Thanks all for your inputs,


5 replies on this article “Shortage in Planning for Children goals – Please help me ?”

  1. Navneet Surana says:

    Hi Ashal,

    Yes I do agree that combo insurance products may not be a good option for wealth creation. It only helps you to get a lumsum (almost pedecided) fund at a predecided time frame.
    Jeevan Saral output shall be 6% taxfree which is almost same as 8.5% IR instrument at highest tax bracket.

    Very much agreed that no MF performance shall be constant.

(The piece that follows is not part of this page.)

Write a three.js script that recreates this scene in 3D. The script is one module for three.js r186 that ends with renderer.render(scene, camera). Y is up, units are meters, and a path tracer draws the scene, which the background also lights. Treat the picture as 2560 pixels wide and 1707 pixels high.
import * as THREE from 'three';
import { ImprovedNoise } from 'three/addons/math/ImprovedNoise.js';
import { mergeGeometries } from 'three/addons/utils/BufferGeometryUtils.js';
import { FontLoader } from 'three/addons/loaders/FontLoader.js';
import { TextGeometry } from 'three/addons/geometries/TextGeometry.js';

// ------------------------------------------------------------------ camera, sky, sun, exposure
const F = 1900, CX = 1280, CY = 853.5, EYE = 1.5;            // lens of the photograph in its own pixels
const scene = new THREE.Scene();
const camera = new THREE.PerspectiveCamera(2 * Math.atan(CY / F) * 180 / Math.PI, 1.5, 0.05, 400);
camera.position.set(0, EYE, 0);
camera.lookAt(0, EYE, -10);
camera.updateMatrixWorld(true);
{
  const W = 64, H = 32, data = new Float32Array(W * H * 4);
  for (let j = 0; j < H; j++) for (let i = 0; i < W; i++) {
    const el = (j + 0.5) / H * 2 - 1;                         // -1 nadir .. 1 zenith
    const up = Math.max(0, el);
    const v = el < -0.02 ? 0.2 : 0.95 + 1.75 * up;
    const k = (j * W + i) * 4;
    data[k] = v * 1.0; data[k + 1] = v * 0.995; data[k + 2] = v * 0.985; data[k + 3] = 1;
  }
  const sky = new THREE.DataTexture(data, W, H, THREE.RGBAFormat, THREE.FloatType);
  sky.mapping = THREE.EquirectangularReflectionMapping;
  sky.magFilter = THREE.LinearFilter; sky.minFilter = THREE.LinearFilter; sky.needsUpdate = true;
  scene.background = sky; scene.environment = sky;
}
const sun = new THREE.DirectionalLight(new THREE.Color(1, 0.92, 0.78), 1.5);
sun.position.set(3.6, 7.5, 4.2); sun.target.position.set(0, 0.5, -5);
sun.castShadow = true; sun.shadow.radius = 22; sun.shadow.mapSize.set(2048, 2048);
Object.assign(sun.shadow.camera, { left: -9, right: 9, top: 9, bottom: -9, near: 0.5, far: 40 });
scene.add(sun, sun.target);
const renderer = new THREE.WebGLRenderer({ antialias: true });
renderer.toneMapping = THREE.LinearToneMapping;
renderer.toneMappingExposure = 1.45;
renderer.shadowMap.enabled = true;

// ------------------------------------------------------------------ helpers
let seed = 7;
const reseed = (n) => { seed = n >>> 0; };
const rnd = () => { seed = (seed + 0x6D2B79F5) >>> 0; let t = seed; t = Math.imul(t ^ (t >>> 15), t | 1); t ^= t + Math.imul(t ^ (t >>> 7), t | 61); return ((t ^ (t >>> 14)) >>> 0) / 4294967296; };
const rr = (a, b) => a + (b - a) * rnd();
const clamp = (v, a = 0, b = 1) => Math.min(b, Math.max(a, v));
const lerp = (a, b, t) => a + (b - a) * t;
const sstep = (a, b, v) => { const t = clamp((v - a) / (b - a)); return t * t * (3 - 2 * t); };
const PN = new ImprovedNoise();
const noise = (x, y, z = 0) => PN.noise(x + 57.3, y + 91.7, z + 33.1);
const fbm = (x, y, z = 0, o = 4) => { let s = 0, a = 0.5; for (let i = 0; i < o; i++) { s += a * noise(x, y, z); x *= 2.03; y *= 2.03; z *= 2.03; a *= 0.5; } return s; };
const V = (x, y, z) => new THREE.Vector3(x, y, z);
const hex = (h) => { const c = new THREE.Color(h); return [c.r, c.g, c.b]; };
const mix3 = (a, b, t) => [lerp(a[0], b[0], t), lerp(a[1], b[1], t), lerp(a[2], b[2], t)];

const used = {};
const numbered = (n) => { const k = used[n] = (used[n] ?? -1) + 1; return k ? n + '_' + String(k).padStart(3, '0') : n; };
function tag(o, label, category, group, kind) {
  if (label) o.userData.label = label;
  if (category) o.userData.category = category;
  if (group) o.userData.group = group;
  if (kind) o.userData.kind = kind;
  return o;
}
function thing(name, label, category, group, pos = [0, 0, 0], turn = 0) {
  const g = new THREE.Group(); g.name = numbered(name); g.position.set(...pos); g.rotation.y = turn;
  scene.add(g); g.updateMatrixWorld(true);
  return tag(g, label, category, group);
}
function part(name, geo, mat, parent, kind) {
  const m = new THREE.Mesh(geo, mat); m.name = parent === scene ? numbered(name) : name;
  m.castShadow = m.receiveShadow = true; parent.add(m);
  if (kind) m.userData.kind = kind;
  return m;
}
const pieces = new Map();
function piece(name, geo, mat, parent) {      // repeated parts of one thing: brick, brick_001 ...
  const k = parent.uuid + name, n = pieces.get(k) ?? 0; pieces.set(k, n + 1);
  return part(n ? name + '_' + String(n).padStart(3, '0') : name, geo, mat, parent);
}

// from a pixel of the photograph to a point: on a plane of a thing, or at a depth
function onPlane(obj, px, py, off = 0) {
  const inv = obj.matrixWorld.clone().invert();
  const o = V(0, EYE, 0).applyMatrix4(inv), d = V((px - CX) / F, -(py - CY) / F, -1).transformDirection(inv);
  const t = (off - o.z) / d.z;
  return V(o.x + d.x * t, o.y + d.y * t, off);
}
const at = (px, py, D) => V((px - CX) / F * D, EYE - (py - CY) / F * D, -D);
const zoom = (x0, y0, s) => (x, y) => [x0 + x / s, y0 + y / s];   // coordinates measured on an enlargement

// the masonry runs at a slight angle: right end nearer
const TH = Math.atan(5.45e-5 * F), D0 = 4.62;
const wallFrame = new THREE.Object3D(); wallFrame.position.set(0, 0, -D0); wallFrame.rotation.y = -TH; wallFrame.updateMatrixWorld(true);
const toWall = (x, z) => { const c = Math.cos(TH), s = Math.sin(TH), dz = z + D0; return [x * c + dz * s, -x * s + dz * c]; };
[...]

It implies you invest, in case investment going in red, take it out (in loss) and reinvest in some other funds which might be doing good at that point in time. Risks are quite high and also requires huge time, efforts, ability to analyse the funds. At the end, if you are not lucky then u also see capital erosion.

    So question is wealth creation is not that simple as it is mentioned in various articles. There are shortage of instruments which are reliable and can be trusted. I’ve almost 2 L pa as surplus and don’t know what good way to invest (have exhausted my PPF & VPF limits). Could you suggest some reliable sites / paid services who can guide on MF & Equity share selection based on value. How about Equity Master?

    Await your response.


  2. ashalanshu says:

    Dear Navneet, you need to loom deep into you. Can a combo product from an insurance company be used for good wealth creation? The plain answer is NO. Now do tell me where do you fit Jeevan Saral then within your financial planning?

    Anybody can suggest funds today but the same ‘ll keep on performing down the line till next 15-20Y, can not be guaranteed. 🙂



  3. Navneet Surana says:

    Hi Rahman Thanks for your inputs. Let me put my question again –
    Problem Statement – While doing Financial planning , I see a shortage of Funds for my Children’s education goal. Requirement of funds shall be in 10, 15 and 20 years from now. I’ve approx. 2 lac pa surplus fund to invest for this purpose and have already fully utilized the PPF limits both for self and wife (1 lac each).
    Questions – 1. What are good options to build up the corpus in 10-15 years time span eg- Jeevan Saral, MF’s, Gold ETF, FD’s etc.
    2. Is Jeevan Saral a worthy investment option? (investment horizon -10 years).
    3. Please suggest some good MF funds (2-3) which is likely to deliver good returns (10-12%) over 5-10 years span.
    Regards, Navneet

  4. ashalanshu says:

    Dear Navneet, why are you not satisfied with 8-9% return only, if the Eq. experience is not good? In this case you need to invest more than what should be invested @ 10 or 12% return?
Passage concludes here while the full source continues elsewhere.